Anti-Spammers Get Personal in Attack After File Transfer

A group of anti-spammers trading messages in an Internet discussion list worked themselves into a name-calling frenzy recently as they speculated that DM News publisher Courtenay Communications had “scraped” or “skimmed” the e-mail addresses of its own subscribers as they were forwarded to its former e-mail service provider, Whitehat Inc.

Courtenay Communications, New York, described the allegations as inaccurate and a result of unfounded speculation that was aided by silence on the part of the former service provider. After being contacted by DM News, Whitehat president Rodney Joffe failed to clarify statements posted under his name suggesting malfeasance on Courtenay's part.

The allegations stem from an e-mail sent Jan. 4 by Courtenay to subscribers of its various print publications and e-mail newsletters explaining that its e-mail subscriber lists were going to be placed on the market for rental for third-party solicitations. The e-mail offered subscribers a link to opt out of the e-mail rental list but continue to receive the publication that they had signed up for.

Some anti-spammers in the group SPAM-L who subscribed to the newsletters questioned Joffe about the origin of Courtenay's e-mail. An apparent reply from Joffe claimed that the company's e-mail newsletter lists resided with Whitehat's system and that Whitehat had the only copy.

“There is no copy of the confirmed list outside Whitehat's system,” the posting said. “What is more, when a user unsubscribes from our system, we stop sending the newsletter. But we don't pass the unsubscribe to DM News because as far as we know, they do not have a copy of the list we manage, so why would we?”

This led some participants in the group to speculate that Courtenay was intercepting addresses off its Web sites on the way to Whitehat's system.

Joffe's assertion that no copy of the DM News Daily or iMarketing News Daily subscriber list existed outside Whitehat's system at the time was challenged by Scott Vail, vice president of sales and marketing at Courtenay Communications. Vail produced copies of e-mails from Dec. 20 to Jan. 4 between Courtenay and Barbara Rudin, vice president of operations at Whitehat, discussing the furnishing of the subscriber lists to Xactmail, which was conducting the mailing for Courtenay.

At that time, Joffe apparently did not know or did not tell discussion group participants that his company had released Courtenay's e-mail list.

Meanwhile, at least one participant accused iMarketing News editor Ken Magill of improper behavior.

“Ken Magill is the pinhead involved in an address misuses incident where my confirmed subscription address to the imarketingnews [sic] newsletter, administered competently by [sic], ended up without permission or confirmation in the hands of Cheetah[M]ail, who promptly started spamming it,” Bill “the Roadie” Carton posted Jan. 22.

Magill is a regular topic in anti-spam groups as a result of editorials critical of their tactics. He is not involved with Courtenay's e-mail marketing efforts.
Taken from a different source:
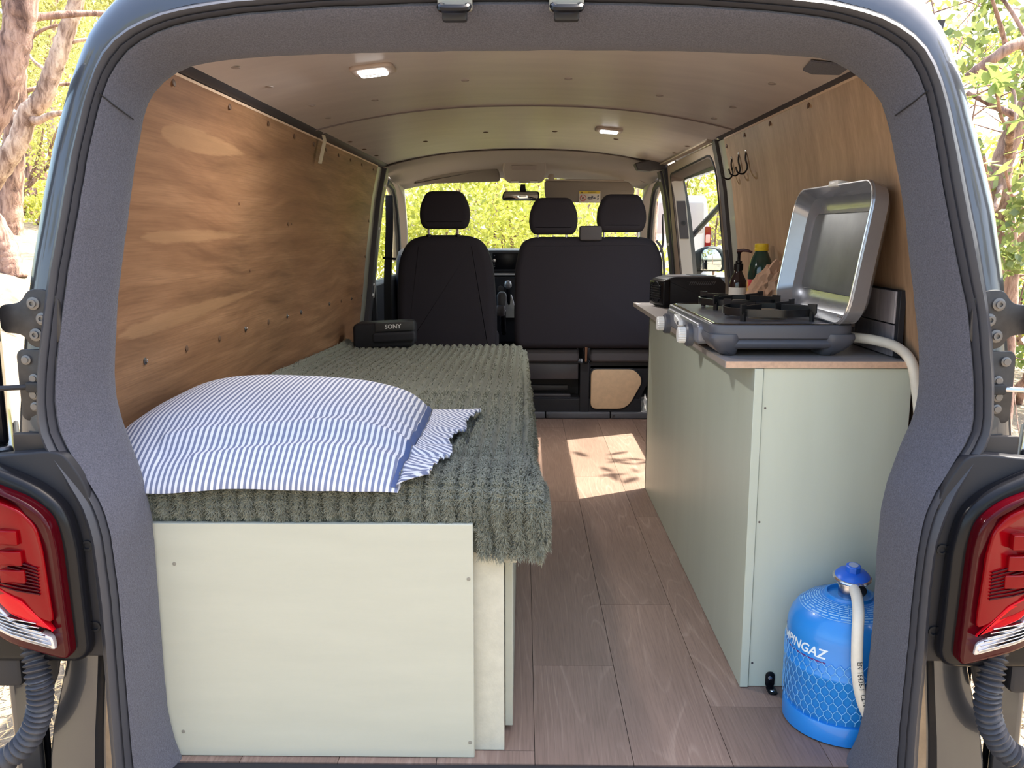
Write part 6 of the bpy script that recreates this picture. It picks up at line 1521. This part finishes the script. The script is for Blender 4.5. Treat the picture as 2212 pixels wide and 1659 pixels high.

CheetahMail now handles Courtenay's e-mail newsletters.

Carton repeated the address misuse allegation later in the discussion.

In an unrelated development, Courtenay terminated its relationship with Whitehat on Jan. 31 and requested the return of its subscriber files, which were forwarded without event. On Feb. 1, a posting under Joffe's name read: “With immediate effect, is no longer distributing newsletters or providing any services for DM News or iMarketing News.”

Discussion group participants, assuming that Whitehat had terminated the relationship, applauded Joffe.

“And are you posting that it's because they were scraping addresses as they went past?” asked a post, apparently from group participant Alan Brown. The poster also pressed Joffe to publish a disparaging statement against Courtenay on Whitehat's Web site.

“A simple 'DM News is no longer hosted by whitehat due to DM News scraping addresses while forwarding [sic] list signups and then selling those addresses to third parties' would do wonders,” the post said.

There were no further posts from Joffe.

When questioned last week about the allegations via e-mail, Joffe said he would clarify the issue in a day, but he failed to do so.

Meanwhile, among the responses to questions e-mailed to members of the group about the incident was a 760-word commentary that reads in part: “Neither you [Magill] nor your publication have any intention to 'cover' this matter. You know it and I know it,” wrote Ronald Guilmette. “Therefore, your only plausible objective here is to try to gather evidence and then try to make some legal trouble for somebody. … You can expect help from me when hell freezes over.

“What you fail to understand is that other than a small and shrinking cadre of unethical advertisers, you HAVE no audience, and thus, nobody really gives a damn what you write. The reason you have no audience is because you're just a biased hack.

“If you decide to become a journalist when you grow up, then drop by SPAM-L sometime and ask people here for their options [sic] about spam and spammers. We already know that you have plenty of your own, but my impression is that there's still plenty of unused space between your ears, and you might want to fill that with something useful someday.”